DATA LINES:

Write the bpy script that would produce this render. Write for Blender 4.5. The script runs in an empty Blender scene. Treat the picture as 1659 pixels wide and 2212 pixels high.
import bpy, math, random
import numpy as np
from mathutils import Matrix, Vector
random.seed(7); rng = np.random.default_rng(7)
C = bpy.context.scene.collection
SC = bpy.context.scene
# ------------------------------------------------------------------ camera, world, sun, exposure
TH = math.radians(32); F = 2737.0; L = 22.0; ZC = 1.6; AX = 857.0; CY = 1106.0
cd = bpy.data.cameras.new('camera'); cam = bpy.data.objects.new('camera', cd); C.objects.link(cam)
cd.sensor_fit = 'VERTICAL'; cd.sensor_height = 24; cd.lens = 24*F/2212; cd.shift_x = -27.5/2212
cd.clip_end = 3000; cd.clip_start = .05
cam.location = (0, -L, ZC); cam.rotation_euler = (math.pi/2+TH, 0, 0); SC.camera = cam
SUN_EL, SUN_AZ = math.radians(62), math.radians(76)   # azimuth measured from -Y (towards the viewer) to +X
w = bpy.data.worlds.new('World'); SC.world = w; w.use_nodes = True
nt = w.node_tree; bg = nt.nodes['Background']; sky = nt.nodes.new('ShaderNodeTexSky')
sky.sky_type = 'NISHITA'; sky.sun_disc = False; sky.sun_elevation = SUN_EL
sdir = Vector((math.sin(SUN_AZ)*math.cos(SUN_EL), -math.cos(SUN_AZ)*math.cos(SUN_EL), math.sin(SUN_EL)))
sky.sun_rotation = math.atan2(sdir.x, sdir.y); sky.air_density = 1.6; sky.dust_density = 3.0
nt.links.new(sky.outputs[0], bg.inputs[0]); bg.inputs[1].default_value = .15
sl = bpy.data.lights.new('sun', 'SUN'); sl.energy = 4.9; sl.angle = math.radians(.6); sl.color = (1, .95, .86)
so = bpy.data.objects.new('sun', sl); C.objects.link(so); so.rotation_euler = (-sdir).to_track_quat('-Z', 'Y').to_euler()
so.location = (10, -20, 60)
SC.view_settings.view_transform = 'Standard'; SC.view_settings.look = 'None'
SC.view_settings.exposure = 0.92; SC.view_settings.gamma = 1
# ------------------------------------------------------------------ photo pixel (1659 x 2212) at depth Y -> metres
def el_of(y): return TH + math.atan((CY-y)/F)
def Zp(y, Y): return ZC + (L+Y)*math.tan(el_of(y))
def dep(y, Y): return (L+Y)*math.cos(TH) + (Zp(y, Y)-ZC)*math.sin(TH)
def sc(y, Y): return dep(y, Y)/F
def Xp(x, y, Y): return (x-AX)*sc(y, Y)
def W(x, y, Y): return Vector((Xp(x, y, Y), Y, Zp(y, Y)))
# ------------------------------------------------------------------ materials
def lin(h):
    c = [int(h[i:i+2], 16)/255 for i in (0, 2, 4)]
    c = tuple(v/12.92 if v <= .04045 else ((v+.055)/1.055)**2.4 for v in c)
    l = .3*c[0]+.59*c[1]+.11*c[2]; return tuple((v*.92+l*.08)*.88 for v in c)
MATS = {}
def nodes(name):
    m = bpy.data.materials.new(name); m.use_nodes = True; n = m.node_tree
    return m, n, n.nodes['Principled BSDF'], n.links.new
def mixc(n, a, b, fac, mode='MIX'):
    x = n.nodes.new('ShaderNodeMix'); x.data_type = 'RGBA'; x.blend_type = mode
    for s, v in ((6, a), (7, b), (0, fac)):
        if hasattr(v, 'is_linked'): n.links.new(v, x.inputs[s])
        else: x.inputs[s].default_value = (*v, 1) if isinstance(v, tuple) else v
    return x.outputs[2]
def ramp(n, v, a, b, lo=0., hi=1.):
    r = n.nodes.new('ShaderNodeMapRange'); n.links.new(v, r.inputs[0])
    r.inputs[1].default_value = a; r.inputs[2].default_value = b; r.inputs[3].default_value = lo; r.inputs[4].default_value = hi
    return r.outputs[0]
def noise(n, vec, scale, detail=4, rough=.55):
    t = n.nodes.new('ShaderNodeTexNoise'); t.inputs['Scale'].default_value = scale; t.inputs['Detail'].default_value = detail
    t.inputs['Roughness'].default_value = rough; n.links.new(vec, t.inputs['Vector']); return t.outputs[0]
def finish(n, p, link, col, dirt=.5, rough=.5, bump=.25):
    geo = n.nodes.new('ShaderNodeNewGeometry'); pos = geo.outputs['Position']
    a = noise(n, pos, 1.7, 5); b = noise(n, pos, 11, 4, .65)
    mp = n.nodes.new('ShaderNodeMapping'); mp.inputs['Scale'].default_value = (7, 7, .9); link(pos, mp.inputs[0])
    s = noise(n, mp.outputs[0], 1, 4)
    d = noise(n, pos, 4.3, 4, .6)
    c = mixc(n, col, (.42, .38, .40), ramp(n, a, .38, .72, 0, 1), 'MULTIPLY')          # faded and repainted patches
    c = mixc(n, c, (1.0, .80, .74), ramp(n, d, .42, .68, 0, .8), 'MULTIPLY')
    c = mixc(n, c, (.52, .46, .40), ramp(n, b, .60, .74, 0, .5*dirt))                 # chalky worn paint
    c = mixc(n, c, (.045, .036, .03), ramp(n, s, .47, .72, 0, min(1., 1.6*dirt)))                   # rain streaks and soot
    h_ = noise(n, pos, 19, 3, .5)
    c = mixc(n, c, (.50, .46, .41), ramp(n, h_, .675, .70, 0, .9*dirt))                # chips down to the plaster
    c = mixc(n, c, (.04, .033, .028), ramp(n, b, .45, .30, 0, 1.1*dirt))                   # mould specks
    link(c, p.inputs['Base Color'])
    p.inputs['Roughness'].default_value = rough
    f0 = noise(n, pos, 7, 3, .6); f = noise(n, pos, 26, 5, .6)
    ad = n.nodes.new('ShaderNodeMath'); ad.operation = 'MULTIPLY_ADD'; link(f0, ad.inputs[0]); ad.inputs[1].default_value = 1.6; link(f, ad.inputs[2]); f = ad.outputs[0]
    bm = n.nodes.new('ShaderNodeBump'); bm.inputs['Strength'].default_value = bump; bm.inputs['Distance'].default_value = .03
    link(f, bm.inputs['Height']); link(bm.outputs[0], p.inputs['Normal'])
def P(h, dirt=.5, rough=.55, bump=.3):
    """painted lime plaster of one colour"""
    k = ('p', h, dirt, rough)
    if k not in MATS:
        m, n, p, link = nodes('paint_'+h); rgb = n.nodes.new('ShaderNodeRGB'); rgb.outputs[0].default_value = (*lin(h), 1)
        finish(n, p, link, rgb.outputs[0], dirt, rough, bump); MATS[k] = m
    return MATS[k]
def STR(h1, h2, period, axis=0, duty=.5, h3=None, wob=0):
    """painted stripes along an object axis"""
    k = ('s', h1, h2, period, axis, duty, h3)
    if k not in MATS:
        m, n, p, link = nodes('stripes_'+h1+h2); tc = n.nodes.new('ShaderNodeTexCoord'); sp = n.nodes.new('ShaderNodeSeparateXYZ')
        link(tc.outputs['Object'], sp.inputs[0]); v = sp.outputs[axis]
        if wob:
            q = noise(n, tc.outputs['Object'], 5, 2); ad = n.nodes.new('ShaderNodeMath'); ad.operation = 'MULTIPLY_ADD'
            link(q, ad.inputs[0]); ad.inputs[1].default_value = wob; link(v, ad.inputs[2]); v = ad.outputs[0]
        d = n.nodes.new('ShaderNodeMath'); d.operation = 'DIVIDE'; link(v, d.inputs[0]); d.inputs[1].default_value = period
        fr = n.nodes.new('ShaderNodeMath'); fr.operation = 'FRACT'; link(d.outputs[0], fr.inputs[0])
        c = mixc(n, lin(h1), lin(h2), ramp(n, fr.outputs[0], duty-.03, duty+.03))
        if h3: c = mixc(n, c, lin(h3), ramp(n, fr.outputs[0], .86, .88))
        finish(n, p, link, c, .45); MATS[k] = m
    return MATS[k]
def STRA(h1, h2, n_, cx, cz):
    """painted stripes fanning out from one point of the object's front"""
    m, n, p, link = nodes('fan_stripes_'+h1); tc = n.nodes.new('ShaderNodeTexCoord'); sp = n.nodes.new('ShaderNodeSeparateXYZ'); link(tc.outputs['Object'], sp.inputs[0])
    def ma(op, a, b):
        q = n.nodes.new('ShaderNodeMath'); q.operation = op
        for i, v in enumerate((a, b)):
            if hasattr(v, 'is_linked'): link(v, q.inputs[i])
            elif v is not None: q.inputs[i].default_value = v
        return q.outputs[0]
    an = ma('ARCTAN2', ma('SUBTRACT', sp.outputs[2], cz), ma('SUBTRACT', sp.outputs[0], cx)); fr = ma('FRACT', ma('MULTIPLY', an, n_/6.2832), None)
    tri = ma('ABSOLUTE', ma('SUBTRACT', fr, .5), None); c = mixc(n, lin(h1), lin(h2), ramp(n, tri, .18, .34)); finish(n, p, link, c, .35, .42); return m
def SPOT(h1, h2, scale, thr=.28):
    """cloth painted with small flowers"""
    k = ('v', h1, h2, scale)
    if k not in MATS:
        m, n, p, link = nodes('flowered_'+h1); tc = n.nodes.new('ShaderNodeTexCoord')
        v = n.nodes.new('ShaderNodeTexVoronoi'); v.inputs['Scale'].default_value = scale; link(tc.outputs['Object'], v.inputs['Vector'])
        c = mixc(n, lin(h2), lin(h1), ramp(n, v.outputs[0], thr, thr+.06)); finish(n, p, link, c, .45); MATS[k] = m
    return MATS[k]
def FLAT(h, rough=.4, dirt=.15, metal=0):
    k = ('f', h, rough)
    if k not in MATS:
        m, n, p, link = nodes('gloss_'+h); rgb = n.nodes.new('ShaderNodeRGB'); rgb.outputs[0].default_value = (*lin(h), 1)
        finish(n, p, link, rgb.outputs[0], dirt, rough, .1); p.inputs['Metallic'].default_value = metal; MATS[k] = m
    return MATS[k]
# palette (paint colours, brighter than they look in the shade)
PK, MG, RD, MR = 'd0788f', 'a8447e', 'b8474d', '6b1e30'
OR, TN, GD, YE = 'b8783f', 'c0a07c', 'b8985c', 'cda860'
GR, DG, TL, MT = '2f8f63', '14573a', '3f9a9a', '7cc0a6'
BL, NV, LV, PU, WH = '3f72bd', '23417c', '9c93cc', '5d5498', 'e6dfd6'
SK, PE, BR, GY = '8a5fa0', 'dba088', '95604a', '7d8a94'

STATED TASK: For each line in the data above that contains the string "scene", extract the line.

COMPLETED TASK:
Write the bpy script that would produce this render. Write for Blender 4.5. The script runs in an empty Blender scene. Treat the picture as 1659 pixels wide and 2212 pixels high.
C = bpy.context.scene.collection
SC = bpy.context.scene